_Objective_: Take every line from the material that has the word "Write" in it.

[Stored records]
%%
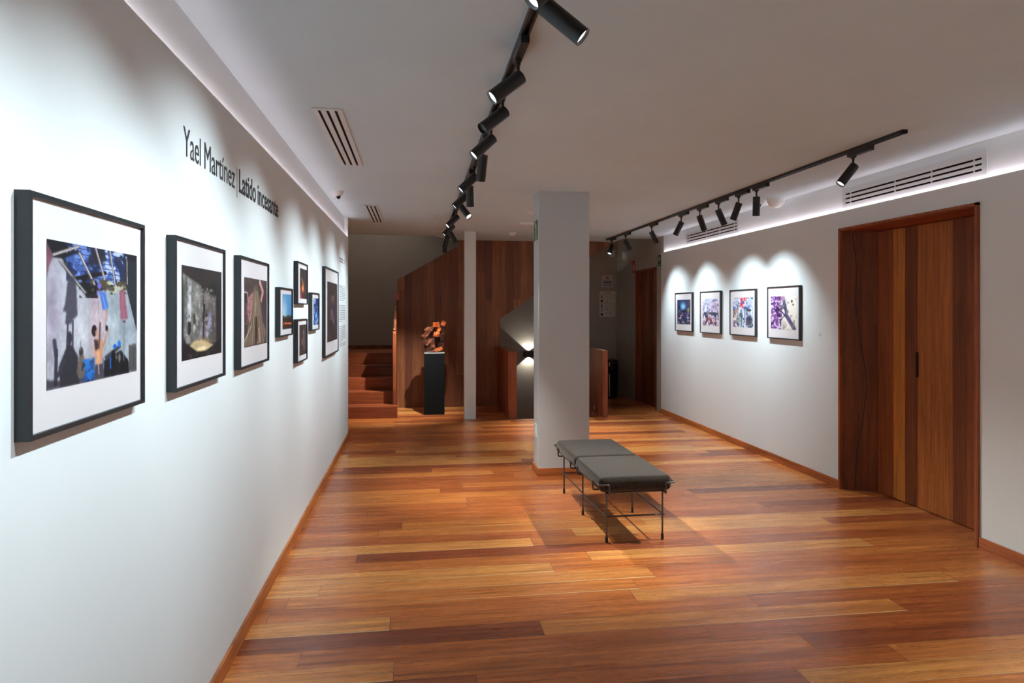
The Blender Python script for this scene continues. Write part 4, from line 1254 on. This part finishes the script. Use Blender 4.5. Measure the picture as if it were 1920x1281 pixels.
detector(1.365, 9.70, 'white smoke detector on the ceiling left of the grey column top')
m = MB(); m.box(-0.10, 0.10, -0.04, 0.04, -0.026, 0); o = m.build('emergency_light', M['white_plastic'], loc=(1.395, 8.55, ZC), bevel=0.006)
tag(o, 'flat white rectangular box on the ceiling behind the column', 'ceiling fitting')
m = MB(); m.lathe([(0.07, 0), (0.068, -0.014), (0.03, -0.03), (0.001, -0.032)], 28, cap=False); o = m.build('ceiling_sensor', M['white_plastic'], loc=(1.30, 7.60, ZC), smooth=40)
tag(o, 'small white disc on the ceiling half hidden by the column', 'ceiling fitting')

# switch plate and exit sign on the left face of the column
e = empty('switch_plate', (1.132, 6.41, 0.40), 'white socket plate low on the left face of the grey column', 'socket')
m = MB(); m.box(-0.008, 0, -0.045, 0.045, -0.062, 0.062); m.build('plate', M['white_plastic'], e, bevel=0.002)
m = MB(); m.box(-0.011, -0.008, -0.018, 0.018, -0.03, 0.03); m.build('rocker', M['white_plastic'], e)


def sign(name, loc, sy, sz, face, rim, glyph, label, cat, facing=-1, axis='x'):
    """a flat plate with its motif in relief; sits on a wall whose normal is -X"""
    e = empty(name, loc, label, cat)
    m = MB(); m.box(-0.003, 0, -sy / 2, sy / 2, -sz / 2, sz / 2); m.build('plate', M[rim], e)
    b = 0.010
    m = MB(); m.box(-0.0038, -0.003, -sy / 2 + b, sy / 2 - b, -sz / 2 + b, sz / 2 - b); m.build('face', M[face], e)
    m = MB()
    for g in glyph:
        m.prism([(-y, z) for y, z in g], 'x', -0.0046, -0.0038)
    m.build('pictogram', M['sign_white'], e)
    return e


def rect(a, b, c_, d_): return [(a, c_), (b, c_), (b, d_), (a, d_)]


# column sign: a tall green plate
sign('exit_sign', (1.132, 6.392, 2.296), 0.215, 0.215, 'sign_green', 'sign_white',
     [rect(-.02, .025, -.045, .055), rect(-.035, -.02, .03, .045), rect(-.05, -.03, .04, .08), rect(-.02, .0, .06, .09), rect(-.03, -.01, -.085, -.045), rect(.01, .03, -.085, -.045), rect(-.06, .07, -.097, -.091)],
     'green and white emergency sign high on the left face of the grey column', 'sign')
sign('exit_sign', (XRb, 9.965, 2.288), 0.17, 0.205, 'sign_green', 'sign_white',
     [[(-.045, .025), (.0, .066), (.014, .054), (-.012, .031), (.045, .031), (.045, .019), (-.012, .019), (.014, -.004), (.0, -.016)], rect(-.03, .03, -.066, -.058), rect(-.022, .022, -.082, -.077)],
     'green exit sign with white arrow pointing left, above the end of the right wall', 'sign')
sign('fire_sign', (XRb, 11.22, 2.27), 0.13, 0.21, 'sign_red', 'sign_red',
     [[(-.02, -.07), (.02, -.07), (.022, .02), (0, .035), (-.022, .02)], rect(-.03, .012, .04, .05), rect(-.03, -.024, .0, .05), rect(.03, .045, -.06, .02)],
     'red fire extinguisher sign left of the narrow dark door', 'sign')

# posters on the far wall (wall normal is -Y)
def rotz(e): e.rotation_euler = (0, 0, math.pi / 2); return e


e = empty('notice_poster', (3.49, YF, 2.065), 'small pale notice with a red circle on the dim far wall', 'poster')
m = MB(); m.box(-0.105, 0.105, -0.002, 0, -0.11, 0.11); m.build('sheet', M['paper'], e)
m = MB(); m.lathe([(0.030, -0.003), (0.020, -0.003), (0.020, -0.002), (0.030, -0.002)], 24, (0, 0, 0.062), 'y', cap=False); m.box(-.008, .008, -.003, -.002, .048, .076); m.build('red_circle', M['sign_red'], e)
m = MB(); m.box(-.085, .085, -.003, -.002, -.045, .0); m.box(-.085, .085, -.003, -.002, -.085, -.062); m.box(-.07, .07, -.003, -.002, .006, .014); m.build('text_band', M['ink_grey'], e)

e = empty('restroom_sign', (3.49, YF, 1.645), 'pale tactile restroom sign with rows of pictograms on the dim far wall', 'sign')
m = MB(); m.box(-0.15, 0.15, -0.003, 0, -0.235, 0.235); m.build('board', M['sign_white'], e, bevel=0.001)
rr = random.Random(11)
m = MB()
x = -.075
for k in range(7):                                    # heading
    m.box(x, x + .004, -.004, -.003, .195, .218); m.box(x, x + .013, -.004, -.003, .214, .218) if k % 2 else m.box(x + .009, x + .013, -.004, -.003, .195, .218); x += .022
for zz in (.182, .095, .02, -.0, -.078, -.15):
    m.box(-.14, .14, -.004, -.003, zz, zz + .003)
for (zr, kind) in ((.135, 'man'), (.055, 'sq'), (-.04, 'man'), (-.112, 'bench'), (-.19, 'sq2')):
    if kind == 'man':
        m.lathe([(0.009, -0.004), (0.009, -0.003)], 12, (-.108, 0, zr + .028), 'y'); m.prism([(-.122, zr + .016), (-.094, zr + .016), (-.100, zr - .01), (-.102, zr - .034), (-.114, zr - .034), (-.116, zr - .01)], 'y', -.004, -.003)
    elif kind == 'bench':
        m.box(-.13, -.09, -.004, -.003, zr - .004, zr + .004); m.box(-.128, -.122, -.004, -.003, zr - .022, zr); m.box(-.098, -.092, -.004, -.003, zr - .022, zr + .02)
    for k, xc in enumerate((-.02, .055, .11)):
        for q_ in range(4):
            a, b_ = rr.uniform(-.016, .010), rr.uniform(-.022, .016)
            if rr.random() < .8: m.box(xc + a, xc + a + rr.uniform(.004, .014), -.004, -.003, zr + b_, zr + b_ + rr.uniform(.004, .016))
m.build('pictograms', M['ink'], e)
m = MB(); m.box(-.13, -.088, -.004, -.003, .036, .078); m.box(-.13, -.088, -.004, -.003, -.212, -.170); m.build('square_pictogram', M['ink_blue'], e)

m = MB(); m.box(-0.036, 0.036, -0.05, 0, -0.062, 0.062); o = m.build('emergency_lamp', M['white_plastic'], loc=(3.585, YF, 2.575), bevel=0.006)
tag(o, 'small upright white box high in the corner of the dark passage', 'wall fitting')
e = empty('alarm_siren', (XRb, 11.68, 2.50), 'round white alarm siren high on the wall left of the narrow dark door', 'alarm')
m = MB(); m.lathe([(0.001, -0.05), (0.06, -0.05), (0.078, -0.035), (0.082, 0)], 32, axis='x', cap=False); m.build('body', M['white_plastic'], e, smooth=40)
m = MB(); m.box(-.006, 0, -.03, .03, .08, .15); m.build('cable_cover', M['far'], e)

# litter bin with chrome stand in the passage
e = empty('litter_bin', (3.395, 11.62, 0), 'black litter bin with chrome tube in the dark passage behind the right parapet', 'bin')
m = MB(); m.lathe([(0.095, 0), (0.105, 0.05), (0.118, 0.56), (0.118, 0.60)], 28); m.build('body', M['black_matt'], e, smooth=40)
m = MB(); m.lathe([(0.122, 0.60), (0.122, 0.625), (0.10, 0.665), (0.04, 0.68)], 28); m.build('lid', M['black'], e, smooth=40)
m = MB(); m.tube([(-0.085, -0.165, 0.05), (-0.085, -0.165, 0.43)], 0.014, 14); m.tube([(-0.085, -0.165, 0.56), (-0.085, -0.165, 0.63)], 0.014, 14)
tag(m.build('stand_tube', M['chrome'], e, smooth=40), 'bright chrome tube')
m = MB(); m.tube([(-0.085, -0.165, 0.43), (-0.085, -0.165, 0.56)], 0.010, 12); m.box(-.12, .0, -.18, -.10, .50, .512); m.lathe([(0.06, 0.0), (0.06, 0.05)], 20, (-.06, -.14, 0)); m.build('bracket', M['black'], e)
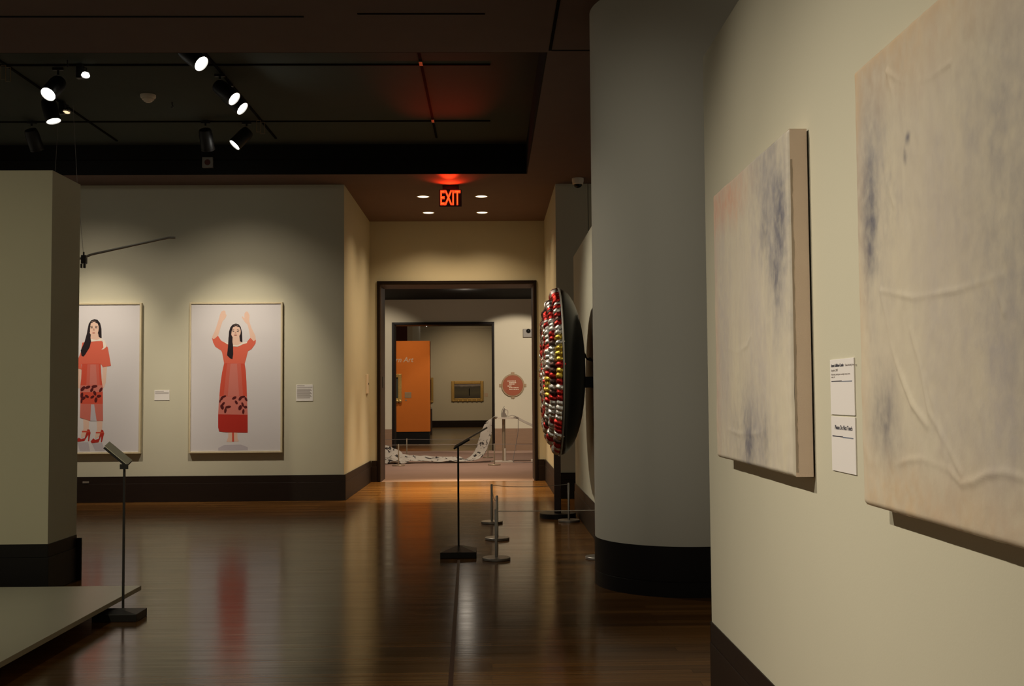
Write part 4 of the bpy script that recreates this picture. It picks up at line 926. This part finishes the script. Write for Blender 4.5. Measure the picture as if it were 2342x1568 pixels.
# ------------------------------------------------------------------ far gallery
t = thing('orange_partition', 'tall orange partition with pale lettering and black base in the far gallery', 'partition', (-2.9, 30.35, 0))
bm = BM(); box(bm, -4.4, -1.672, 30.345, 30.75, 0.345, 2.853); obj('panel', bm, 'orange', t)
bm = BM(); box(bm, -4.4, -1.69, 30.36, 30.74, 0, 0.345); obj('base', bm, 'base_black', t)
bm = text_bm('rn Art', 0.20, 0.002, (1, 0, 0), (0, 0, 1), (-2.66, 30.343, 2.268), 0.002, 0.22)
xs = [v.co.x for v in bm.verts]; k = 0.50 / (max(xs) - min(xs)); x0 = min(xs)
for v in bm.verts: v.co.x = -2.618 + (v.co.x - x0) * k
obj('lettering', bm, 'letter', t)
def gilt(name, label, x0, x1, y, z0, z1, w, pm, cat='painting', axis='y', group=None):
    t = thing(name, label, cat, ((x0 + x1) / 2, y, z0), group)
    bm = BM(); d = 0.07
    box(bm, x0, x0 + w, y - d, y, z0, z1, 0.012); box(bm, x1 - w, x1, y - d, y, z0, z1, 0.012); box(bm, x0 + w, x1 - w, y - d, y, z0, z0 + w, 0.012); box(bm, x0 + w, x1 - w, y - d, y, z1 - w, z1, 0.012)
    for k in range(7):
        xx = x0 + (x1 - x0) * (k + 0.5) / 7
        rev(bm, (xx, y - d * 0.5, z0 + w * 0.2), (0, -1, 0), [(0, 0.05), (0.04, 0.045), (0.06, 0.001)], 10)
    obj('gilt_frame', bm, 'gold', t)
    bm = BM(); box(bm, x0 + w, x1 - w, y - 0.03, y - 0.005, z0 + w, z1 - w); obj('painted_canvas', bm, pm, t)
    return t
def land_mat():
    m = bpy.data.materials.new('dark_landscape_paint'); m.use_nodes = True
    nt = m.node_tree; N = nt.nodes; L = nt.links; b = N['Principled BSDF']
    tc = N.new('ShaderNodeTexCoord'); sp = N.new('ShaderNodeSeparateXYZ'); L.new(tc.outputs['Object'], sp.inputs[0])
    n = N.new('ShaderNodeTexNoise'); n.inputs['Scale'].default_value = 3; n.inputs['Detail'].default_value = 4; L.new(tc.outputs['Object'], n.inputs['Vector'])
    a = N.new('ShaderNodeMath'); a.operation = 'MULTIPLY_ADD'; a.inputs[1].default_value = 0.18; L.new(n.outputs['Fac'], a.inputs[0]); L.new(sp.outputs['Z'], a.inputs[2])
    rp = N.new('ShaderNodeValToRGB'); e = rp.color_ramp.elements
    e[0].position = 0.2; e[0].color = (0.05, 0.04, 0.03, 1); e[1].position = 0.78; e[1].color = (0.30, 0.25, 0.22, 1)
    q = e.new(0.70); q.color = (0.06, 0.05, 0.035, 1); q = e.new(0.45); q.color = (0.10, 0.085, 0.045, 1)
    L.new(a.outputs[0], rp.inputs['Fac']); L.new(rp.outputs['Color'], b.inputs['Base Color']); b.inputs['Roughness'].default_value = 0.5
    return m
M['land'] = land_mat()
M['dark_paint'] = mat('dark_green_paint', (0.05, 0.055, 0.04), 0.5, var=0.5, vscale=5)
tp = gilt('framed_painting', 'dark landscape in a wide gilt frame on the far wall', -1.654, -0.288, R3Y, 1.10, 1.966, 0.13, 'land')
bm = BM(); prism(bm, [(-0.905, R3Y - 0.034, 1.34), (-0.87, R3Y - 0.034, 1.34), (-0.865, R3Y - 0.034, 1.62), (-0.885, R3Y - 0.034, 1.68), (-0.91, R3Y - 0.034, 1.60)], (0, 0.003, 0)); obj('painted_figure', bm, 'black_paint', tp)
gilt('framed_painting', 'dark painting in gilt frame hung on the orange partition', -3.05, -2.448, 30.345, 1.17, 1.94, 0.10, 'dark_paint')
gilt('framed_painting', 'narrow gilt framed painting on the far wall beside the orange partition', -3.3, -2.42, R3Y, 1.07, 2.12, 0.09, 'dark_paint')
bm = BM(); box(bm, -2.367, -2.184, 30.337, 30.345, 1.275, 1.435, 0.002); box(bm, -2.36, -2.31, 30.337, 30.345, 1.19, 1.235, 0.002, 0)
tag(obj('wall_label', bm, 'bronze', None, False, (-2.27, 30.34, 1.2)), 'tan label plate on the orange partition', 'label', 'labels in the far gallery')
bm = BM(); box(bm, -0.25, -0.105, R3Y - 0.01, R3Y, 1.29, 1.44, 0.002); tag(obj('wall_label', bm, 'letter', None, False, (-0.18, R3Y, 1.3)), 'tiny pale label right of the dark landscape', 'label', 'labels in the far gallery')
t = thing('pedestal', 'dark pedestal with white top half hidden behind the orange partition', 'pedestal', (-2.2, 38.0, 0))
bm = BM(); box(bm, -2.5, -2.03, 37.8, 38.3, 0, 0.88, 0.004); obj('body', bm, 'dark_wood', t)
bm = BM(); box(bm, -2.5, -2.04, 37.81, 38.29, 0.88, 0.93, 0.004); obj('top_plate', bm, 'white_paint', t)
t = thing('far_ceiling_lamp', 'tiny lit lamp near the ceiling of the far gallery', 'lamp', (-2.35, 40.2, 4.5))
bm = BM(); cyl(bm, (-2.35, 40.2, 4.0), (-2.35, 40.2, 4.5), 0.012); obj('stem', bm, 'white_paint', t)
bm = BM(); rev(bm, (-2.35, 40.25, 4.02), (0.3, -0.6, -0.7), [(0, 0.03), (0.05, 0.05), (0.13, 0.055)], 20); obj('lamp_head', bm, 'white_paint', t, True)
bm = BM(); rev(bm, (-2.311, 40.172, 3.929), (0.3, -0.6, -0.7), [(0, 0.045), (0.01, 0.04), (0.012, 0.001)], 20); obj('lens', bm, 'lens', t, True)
%%
_The output_:
The Blender Python script for this scene continues. Write part 4, from line 1254 on. This part finishes the script. Use Blender 4.5. Measure the picture as if it were 1920x1281 pixels.
Write part 4 of the bpy script that recreates this picture. It picks up at line 926. This part finishes the script. Write for Blender 4.5. Measure the picture as if it were 2342x1568 pixels.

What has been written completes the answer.